Tatsächlich ist Hundts Stuhl bei der entscheidenden Sitzung am 13. Februar leer geblieben. Damit war Fritz Oesterle der einzige der drei städtischen Vertreter im 21-köpfigen LBBW-Aufsichtsrat. OB Wolfgang Schuster stimmte nicht mit, weil die Stadt als Mitbieter auftrat. „Die Sitzung ist sehr kurzfristig festgelegt worden, und ich war an diesem Abend schon anderweitig verpflichtet“, sagt Hundt. Er versuche stets, solch wichtige Termine wahrzunehmen. Das sei aber in diesem Fall nicht möglich gewesen.

Aufsichtsratsposten bei der Landesbank gut dotiert

Die Entscheidung hätte Hundts Stimme kaum beeinflusst – dennoch steht er jetzt in der Kritik. Nicht zuletzt, weil der Aufsichtsratsposten bei der Landesbank gut dotiert ist.
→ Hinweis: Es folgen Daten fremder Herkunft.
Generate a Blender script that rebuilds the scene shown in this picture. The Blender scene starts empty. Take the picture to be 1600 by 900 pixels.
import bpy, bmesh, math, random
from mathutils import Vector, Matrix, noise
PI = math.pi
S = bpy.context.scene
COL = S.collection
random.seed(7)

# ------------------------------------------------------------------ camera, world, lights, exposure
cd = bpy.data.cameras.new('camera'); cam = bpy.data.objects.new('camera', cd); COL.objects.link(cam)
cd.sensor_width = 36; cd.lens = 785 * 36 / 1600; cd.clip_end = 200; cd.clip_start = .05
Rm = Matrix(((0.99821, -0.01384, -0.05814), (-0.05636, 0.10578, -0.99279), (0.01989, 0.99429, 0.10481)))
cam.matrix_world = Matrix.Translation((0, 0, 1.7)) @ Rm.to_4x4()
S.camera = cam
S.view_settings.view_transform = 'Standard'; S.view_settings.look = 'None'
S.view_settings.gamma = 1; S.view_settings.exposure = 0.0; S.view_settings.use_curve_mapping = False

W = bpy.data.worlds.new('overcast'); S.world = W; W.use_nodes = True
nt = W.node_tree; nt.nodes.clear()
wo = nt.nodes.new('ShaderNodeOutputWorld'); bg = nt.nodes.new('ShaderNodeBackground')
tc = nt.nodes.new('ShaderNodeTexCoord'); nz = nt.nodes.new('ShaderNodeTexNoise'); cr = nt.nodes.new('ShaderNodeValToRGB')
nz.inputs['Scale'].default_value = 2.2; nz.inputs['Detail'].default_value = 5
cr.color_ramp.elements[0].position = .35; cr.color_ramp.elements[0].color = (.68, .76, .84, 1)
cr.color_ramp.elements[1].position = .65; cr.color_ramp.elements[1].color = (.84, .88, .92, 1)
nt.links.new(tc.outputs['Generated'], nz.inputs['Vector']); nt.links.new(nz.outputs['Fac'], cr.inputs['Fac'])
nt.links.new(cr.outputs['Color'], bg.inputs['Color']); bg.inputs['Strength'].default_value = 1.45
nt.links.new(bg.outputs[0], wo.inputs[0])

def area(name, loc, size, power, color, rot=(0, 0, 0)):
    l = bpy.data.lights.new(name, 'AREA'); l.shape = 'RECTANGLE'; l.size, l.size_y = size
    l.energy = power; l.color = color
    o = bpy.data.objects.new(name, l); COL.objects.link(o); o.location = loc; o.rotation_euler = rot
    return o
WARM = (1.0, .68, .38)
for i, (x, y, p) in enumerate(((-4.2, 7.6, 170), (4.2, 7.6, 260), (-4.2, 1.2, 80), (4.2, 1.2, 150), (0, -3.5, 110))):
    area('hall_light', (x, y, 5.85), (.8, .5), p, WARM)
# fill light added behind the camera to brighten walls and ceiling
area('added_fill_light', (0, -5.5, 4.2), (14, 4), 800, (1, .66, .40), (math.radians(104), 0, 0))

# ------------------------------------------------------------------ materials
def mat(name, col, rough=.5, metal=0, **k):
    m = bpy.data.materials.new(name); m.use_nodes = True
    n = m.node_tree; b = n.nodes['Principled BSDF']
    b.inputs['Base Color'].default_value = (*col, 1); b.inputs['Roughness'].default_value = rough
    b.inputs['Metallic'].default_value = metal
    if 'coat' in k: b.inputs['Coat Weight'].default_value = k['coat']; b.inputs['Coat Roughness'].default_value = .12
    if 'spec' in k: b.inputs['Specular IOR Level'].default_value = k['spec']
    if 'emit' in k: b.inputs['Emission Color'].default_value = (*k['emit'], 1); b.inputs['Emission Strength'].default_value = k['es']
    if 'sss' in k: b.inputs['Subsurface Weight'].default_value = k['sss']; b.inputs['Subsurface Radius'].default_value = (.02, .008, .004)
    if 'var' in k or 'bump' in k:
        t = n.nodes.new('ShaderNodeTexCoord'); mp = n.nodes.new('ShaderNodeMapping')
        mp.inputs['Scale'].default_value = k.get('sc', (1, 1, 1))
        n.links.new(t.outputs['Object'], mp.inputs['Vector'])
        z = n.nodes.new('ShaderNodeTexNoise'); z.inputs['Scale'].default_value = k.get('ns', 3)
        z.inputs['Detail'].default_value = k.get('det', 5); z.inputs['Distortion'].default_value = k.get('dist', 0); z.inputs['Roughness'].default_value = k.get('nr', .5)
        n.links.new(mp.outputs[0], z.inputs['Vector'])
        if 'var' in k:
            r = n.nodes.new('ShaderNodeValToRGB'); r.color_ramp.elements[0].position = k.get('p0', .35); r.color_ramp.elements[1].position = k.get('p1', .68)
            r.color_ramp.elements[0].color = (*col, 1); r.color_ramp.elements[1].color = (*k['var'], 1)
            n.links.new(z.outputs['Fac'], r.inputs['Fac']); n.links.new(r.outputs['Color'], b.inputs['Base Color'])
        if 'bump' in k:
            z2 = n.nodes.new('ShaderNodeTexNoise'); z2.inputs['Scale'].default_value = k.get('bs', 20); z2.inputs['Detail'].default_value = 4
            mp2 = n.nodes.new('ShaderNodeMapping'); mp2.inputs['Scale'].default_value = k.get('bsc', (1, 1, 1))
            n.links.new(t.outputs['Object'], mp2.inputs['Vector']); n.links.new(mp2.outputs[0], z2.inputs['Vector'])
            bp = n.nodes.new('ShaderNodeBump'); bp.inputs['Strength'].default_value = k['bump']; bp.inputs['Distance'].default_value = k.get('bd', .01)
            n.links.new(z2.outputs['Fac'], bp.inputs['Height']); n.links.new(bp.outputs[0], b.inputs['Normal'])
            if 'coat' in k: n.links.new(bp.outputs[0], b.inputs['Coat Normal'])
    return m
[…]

Die Mitglieder erhalten eine jährliche Festvergütung von 25 000 Euro. Dazu kommen 200 Euro Sitzungsgeld pro Treffen. Laut der Bundesvereinigung der Deutschen Arbeitgeberverbände (BDA), deren Präsident der Unternehmer ist, bekleidet Hundt derzeit vier weitere Aufsichtsratsämter und sitzt in mehreren Beiräten. Allerdings sind nicht alle so hoch dotiert wie das Amt bei der LBBW. Beim VfB Stuttgart etwa, wo Hundt Aufsichtsratsvorsitzender ist, gibt es überhaupt keine Vergütung.

In einer nichtöffentlichen Sitzung des Stuttgarter Verwaltungsausschusses zwei Tage nach dem Verkauf sparten mehrere Fraktionen nicht mit Kritik an Hundt. Sowohl der CDU-Fraktionsvorsitzende Alexander Kotz als auch SPD-Stadtrat Manfred Kanzleiter fanden deutliche Worte für das Fernbleiben und forderten Konsequenzen.

Die Chancen auf eine Ablösung Hundts sind dennoch gering. „Wir würden das bei einer Abstimmung ablehnen“, sagt Kotz jetzt auf Anfrage. Der Antrag sei überzogen. Zwar habe er das Verhalten des Unternehmers kritisiert, inzwischen verfüge er aber über mehr Hintergrundwissen. Die Sitzung sei sehr kurzfristig angesetzt worden, sein Stimmrecht habe Hundt in diesem besonderen Fall nicht übertragen können, weil es keine Beschlussvorlage gegeben habe. „Allerdings wäre es besser gewesen, Herr Hundt hätte sich nach der Entscheidung dem Gemeinderat gegenüber erklärt. Das hätte eine Entspannung gebracht“, sagt Kotz.